# [GIVEN DATA]
++++
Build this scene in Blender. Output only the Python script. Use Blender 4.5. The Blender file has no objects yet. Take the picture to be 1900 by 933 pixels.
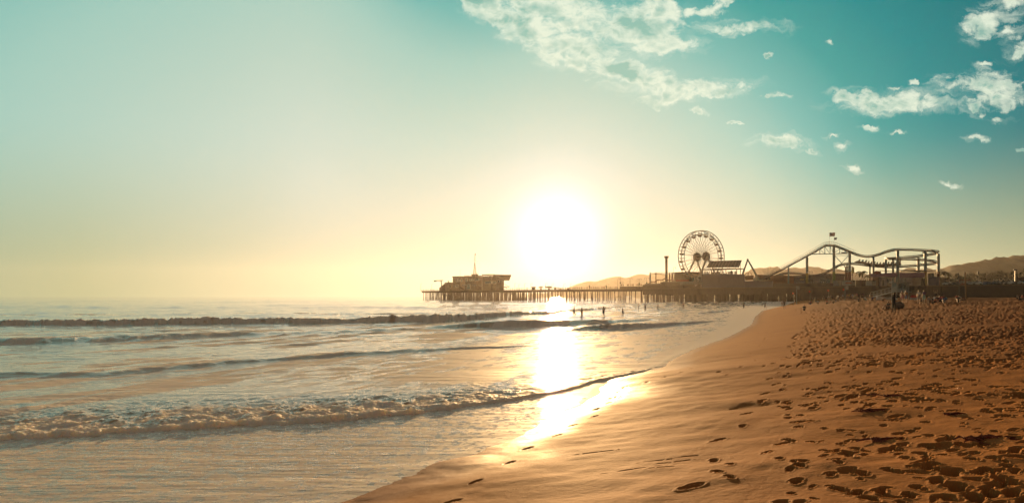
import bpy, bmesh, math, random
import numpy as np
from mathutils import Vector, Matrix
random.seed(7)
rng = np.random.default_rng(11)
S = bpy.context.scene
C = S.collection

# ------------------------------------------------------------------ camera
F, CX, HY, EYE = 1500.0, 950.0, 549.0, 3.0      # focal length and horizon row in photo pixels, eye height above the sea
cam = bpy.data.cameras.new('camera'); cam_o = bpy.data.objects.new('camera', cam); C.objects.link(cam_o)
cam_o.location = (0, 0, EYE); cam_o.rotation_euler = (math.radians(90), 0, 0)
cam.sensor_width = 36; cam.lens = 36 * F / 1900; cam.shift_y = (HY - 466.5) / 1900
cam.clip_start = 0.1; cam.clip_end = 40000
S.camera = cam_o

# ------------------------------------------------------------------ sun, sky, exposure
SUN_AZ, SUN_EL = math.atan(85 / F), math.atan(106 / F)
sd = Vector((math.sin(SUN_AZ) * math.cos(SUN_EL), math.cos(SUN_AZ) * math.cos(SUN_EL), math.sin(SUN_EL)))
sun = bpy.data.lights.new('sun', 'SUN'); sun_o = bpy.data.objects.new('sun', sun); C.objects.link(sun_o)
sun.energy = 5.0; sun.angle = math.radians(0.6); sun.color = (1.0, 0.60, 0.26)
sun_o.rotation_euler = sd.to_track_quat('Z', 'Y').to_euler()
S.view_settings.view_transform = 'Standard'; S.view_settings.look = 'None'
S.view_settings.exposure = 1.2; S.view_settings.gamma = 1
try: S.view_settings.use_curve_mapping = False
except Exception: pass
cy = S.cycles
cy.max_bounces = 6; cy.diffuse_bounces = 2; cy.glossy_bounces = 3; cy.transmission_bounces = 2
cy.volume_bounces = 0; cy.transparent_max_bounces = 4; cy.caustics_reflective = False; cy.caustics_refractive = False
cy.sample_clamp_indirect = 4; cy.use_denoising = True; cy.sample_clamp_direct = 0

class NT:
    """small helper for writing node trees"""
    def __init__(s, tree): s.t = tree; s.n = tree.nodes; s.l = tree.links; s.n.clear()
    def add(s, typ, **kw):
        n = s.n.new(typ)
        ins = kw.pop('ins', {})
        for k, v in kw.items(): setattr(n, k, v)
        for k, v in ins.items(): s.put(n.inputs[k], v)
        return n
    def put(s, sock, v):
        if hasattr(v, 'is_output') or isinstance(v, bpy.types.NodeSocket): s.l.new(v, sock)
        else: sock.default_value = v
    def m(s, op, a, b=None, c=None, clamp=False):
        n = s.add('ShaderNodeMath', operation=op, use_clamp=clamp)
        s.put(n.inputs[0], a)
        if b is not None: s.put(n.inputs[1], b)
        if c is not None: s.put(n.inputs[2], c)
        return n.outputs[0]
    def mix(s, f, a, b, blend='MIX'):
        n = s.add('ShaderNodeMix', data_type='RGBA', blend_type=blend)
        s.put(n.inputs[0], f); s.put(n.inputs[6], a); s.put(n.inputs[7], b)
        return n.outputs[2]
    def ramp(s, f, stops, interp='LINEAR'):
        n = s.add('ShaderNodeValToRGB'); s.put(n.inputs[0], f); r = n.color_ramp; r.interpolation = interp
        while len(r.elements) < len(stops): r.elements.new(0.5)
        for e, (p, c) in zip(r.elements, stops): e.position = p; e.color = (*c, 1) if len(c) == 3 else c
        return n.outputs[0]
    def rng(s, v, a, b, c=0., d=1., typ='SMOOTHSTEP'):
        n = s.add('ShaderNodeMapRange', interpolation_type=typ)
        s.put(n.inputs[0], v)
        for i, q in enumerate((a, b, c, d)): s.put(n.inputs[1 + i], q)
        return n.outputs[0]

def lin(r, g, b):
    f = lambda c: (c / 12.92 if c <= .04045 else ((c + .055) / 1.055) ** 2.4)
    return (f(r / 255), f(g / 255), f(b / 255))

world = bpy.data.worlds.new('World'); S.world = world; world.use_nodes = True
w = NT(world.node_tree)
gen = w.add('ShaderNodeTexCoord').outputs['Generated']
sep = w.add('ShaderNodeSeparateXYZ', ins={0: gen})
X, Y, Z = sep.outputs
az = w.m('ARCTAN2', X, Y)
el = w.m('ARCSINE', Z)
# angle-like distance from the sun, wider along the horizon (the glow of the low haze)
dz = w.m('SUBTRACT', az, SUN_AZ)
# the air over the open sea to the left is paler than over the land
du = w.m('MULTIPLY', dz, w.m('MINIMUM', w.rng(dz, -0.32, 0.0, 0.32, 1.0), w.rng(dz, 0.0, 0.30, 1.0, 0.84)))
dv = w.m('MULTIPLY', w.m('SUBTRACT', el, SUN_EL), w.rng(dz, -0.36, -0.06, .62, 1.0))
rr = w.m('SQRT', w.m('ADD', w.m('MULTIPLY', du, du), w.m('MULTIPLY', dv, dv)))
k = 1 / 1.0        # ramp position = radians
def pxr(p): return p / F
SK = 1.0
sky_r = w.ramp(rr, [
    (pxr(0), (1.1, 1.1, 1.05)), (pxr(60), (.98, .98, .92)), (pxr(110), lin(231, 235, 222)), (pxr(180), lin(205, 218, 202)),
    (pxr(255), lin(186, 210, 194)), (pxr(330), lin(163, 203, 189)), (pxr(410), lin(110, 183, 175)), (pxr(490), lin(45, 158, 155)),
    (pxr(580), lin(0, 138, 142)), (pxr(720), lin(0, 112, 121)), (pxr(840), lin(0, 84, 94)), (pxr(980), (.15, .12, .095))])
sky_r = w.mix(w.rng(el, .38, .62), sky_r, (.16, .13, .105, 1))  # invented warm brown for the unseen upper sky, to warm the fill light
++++
# [DIRECTIONS FOR THIS TASK]
Leave the pictures out, and print every line of the listing exactly as written.

# [WRITTEN ANSWER]
Build this scene in Blender. Output only the Python script. Use Blender 4.5. The Blender file has no objects yet. Take the picture to be 1900 by 933 pixels.
import bpy, bmesh, math, random
import numpy as np
from mathutils import Vector, Matrix
random.seed(7)
rng = np.random.default_rng(11)
S = bpy.context.scene
C = S.collection

# ------------------------------------------------------------------ camera
F, CX, HY, EYE = 1500.0, 950.0, 549.0, 3.0      # focal length and horizon row in photo pixels, eye height above the sea
cam = bpy.data.cameras.new('camera'); cam_o = bpy.data.objects.new('camera', cam); C.objects.link(cam_o)
cam_o.location = (0, 0, EYE); cam_o.rotation_euler = (math.radians(90), 0, 0)
cam.sensor_width = 36; cam.lens = 36 * F / 1900; cam.shift_y = (HY - 466.5) / 1900
cam.clip_start = 0.1; cam.clip_end = 40000
S.camera = cam_o

# ------------------------------------------------------------------ sun, sky, exposure
SUN_AZ, SUN_EL = math.atan(85 / F), math.atan(106 / F)
sd = Vector((math.sin(SUN_AZ) * math.cos(SUN_EL), math.cos(SUN_AZ) * math.cos(SUN_EL), math.sin(SUN_EL)))
sun = bpy.data.lights.new('sun', 'SUN'); sun_o = bpy.data.objects.new('sun', sun); C.objects.link(sun_o)
sun.energy = 5.0; sun.angle = math.radians(0.6); sun.color = (1.0, 0.60, 0.26)
sun_o.rotation_euler = sd.to_track_quat('Z', 'Y').to_euler()
S.view_settings.view_transform = 'Standard'; S.view_settings.look = 'None'
S.view_settings.exposure = 1.2; S.view_settings.gamma = 1
try: S.view_settings.use_curve_mapping = False
except Exception: pass
cy = S.cycles
cy.max_bounces = 6; cy.diffuse_bounces = 2; cy.glossy_bounces = 3; cy.transmission_bounces = 2
cy.volume_bounces = 0; cy.transparent_max_bounces = 4; cy.caustics_reflective = False; cy.caustics_refractive = False
cy.sample_clamp_indirect = 4; cy.use_denoising = True; cy.sample_clamp_direct = 0

class NT:
    """small helper for writing node trees"""
    def __init__(s, tree): s.t = tree; s.n = tree.nodes; s.l = tree.links; s.n.clear()
    def add(s, typ, **kw):
        n = s.n.new(typ)
        ins = kw.pop('ins', {})
        for k, v in kw.items(): setattr(n, k, v)
        for k, v in ins.items(): s.put(n.inputs[k], v)
        return n
    def put(s, sock, v):
        if hasattr(v, 'is_output') or isinstance(v, bpy.types.NodeSocket): s.l.new(v, sock)
        else: sock.default_value = v
    def m(s, op, a, b=None, c=None, clamp=False):
        n = s.add('ShaderNodeMath', operation=op, use_clamp=clamp)
        s.put(n.inputs[0], a)
        if b is not None: s.put(n.inputs[1], b)
        if c is not None: s.put(n.inputs[2], c)
        return n.outputs[0]
    def mix(s, f, a, b, blend='MIX'):
        n = s.add('ShaderNodeMix', data_type='RGBA', blend_type=blend)
        s.put(n.inputs[0], f); s.put(n.inputs[6], a); s.put(n.inputs[7], b)
        return n.outputs[2]
    def ramp(s, f, stops, interp='LINEAR'):
        n = s.add('ShaderNodeValToRGB'); s.put(n.inputs[0], f); r = n.color_ramp; r.interpolation = interp
        while len(r.elements) < len(stops): r.elements.new(0.5)
        for e, (p, c) in zip(r.elements, stops): e.position = p; e.color = (*c, 1) if len(c) == 3 else c
        return n.outputs[0]
    def rng(s, v, a, b, c=0., d=1., typ='SMOOTHSTEP'):
        n = s.add('ShaderNodeMapRange', interpolation_type=typ)
        s.put(n.inputs[0], v)
        for i, q in enumerate((a, b, c, d)): s.put(n.inputs[1 + i], q)
        return n.outputs[0]

def lin(r, g, b):
    f = lambda c: (c / 12.92 if c <= .04045 else ((c + .055) / 1.055) ** 2.4)
    return (f(r / 255), f(g / 255), f(b / 255))

world = bpy.data.worlds.new('World'); S.world = world; world.use_nodes = True
w = NT(world.node_tree)
gen = w.add('ShaderNodeTexCoord').outputs['Generated']
sep = w.add('ShaderNodeSeparateXYZ', ins={0: gen})
X, Y, Z = sep.outputs
az = w.m('ARCTAN2', X, Y)
el = w.m('ARCSINE', Z)
# angle-like distance from the sun, wider along the horizon (the glow of the low haze)
dz = w.m('SUBTRACT', az, SUN_AZ)
# the air over the open sea to the left is paler than over the land
du = w.m('MULTIPLY', dz, w.m('MINIMUM', w.rng(dz, -0.32, 0.0, 0.32, 1.0), w.rng(dz, 0.0, 0.30, 1.0, 0.84)))
dv = w.m('MULTIPLY', w.m('SUBTRACT', el, SUN_EL), w.rng(dz, -0.36, -0.06, .62, 1.0))
rr = w.m('SQRT', w.m('ADD', w.m('MULTIPLY', du, du), w.m('MULTIPLY', dv, dv)))
k = 1 / 1.0        # ramp position = radians
def pxr(p): return p / F
SK = 1.0
sky_r = w.ramp(rr, [
    (pxr(0), (1.1, 1.1, 1.05)), (pxr(60), (.98, .98, .92)), (pxr(110), lin(231, 235, 222)), (pxr(180), lin(205, 218, 202)),
    (pxr(255), lin(186, 210, 194)), (pxr(330), lin(163, 203, 189)), (pxr(410), lin(110, 183, 175)), (pxr(490), lin(45, 158, 155)),
    (pxr(580), lin(0, 138, 142)), (pxr(720), lin(0, 112, 121)), (pxr(840), lin(0, 84, 94)), (pxr(980), (.15, .12, .095))])
sky_r = w.mix(w.rng(el, .38, .62), sky_r, (.16, .13, .105, 1))  # invented warm brown for the unseen upper sky, to warm the fill light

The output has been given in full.